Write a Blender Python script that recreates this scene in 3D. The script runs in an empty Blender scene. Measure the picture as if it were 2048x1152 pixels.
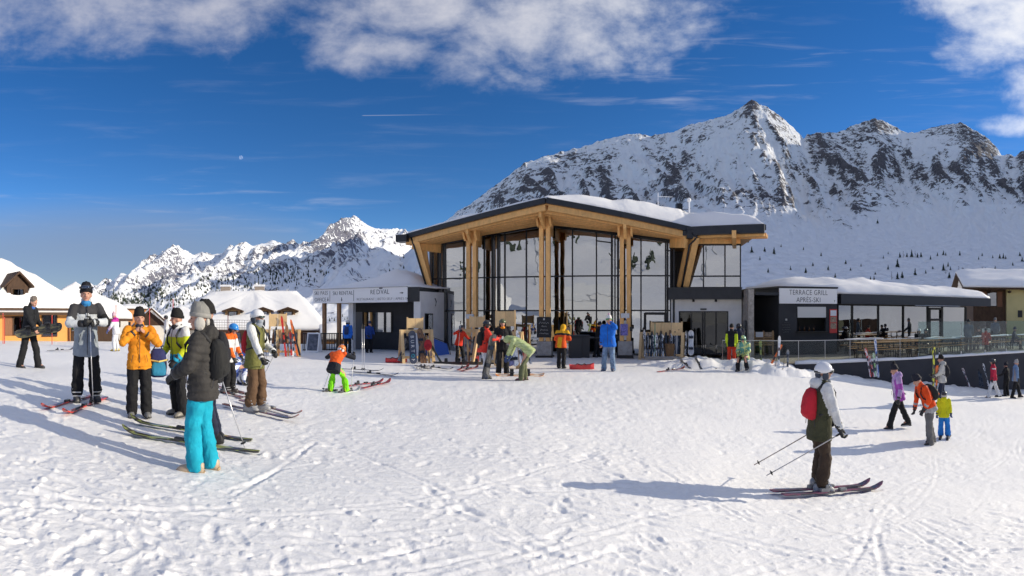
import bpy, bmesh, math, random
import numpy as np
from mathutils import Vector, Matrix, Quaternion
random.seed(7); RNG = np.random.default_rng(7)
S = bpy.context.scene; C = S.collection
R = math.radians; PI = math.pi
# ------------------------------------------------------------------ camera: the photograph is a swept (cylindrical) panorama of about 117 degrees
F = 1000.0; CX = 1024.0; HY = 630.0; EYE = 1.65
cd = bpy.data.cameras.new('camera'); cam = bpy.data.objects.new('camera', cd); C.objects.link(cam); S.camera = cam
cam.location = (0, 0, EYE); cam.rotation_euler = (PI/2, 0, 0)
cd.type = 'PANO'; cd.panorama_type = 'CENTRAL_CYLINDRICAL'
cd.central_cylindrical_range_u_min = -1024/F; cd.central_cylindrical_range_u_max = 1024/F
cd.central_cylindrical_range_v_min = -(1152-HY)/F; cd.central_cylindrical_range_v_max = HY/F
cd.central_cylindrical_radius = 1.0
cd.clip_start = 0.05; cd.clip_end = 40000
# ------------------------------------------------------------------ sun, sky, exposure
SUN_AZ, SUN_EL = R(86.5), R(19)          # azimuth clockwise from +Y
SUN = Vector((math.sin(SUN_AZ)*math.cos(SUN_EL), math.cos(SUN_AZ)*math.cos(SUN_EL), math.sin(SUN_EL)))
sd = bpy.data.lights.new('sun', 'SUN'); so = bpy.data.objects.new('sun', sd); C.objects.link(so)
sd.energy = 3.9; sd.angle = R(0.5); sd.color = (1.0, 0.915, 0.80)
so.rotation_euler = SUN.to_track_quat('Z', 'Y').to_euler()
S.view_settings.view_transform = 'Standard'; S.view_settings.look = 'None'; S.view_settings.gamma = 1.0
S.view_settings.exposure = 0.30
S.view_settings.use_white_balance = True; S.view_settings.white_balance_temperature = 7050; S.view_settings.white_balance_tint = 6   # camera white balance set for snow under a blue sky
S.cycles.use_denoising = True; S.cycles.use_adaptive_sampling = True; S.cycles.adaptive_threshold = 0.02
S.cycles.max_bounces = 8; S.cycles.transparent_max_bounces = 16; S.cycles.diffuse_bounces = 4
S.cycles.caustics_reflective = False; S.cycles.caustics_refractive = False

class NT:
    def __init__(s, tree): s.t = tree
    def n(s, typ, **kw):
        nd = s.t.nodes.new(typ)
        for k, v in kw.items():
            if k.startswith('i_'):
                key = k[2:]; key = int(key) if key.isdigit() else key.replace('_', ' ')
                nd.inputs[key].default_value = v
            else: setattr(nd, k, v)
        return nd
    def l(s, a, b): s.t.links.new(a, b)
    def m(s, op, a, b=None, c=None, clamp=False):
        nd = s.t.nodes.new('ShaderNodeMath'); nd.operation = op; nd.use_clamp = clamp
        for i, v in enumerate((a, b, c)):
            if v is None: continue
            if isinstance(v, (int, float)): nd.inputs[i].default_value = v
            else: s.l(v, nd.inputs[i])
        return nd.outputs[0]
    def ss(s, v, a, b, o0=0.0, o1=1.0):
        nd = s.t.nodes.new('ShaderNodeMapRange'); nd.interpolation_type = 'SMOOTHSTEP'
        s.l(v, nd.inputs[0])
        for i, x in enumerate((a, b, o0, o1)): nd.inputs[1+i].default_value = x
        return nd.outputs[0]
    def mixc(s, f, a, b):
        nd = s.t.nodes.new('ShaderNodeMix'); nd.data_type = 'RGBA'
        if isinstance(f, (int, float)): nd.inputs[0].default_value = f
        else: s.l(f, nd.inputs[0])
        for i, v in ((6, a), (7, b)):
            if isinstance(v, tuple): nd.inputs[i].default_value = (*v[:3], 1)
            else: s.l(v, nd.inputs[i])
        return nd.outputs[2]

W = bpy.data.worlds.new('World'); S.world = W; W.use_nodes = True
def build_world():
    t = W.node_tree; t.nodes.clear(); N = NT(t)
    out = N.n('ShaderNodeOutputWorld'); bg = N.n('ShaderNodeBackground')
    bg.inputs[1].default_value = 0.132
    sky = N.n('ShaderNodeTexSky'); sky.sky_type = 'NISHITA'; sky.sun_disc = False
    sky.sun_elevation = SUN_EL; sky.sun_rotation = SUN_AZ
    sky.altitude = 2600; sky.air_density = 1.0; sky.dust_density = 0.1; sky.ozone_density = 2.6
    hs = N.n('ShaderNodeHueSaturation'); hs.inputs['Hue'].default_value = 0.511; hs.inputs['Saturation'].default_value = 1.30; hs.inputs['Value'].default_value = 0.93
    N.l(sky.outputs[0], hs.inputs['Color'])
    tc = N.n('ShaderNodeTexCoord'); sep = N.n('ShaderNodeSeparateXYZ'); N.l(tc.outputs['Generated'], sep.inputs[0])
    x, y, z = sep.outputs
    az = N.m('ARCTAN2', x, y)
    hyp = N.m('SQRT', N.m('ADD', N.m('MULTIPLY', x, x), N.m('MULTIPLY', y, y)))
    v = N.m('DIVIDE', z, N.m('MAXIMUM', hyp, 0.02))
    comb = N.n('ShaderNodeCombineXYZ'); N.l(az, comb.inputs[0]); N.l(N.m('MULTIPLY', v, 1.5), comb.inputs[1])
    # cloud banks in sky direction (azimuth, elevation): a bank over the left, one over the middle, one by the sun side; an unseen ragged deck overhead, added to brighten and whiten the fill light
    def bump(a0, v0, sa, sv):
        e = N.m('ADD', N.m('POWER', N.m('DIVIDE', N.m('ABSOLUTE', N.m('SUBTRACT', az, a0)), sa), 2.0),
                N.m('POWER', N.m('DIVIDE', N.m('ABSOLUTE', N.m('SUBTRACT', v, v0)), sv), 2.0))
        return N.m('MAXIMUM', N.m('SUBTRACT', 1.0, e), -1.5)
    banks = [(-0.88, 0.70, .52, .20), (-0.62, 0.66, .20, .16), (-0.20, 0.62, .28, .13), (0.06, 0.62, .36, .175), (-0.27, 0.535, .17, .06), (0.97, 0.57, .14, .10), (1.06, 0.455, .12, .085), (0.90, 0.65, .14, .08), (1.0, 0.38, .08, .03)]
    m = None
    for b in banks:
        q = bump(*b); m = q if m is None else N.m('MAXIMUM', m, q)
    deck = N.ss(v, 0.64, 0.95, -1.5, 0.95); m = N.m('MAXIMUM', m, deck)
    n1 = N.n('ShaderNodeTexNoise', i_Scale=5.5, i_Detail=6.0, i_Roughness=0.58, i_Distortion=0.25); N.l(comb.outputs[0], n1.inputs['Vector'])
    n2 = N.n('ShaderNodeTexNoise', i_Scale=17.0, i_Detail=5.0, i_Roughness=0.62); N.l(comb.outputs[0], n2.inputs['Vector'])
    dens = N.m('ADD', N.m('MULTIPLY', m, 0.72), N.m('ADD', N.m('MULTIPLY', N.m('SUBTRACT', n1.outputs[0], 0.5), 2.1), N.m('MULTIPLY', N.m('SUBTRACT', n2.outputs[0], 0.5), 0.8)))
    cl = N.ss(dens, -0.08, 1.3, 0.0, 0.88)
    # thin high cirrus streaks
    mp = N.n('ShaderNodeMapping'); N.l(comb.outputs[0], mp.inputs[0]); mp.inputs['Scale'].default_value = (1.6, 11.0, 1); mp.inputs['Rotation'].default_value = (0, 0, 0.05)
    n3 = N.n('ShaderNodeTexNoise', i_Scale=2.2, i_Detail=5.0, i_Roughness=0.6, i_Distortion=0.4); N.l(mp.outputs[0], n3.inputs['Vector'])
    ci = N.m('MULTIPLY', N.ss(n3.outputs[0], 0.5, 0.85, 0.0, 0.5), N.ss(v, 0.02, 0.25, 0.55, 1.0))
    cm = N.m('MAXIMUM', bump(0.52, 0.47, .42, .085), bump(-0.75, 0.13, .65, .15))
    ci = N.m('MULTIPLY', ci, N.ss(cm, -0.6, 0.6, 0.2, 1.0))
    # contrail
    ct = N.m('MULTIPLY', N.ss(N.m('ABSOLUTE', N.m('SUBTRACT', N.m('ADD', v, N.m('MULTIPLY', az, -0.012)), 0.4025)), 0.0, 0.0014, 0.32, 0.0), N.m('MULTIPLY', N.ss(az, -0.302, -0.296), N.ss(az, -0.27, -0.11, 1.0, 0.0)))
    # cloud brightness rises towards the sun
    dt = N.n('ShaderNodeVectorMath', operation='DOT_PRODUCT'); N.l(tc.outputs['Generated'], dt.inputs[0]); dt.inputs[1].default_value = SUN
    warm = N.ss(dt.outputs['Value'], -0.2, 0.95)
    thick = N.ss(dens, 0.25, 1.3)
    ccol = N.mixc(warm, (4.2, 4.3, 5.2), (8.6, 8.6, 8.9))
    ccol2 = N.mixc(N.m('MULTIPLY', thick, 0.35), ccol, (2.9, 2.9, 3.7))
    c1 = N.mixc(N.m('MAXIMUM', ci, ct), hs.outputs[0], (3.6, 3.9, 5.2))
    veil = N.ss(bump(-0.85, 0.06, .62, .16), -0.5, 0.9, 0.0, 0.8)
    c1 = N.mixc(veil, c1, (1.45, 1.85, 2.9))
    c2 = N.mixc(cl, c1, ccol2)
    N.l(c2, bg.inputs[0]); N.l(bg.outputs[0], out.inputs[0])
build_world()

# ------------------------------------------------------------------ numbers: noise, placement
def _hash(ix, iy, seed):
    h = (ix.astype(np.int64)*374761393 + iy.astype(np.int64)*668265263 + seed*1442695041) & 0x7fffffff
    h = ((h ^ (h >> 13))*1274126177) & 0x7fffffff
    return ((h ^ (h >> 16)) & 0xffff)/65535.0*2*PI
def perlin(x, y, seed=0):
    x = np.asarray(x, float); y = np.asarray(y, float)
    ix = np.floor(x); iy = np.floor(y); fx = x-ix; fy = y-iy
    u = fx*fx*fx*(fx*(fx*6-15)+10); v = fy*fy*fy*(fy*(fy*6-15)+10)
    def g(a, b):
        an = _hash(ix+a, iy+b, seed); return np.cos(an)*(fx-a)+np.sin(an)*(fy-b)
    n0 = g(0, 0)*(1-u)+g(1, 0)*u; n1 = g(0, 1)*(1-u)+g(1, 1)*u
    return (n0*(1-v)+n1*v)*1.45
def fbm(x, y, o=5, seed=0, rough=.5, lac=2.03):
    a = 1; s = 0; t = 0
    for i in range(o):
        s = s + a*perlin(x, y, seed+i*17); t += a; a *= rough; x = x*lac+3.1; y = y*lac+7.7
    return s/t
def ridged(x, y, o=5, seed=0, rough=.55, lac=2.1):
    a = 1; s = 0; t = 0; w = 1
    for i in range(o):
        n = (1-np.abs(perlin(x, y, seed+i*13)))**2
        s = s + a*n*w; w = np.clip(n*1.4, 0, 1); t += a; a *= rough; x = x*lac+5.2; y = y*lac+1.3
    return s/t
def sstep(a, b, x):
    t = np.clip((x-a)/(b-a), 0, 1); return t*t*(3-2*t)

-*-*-

Wherever a line in the data above holds "scene", copy that line.

> [Task answer]
Write a Blender Python script that recreates this scene in 3D. The script runs in an empty Blender scene. Measure the picture as if it were 2048x1152 pixels.
S = bpy.context.scene; C = S.collection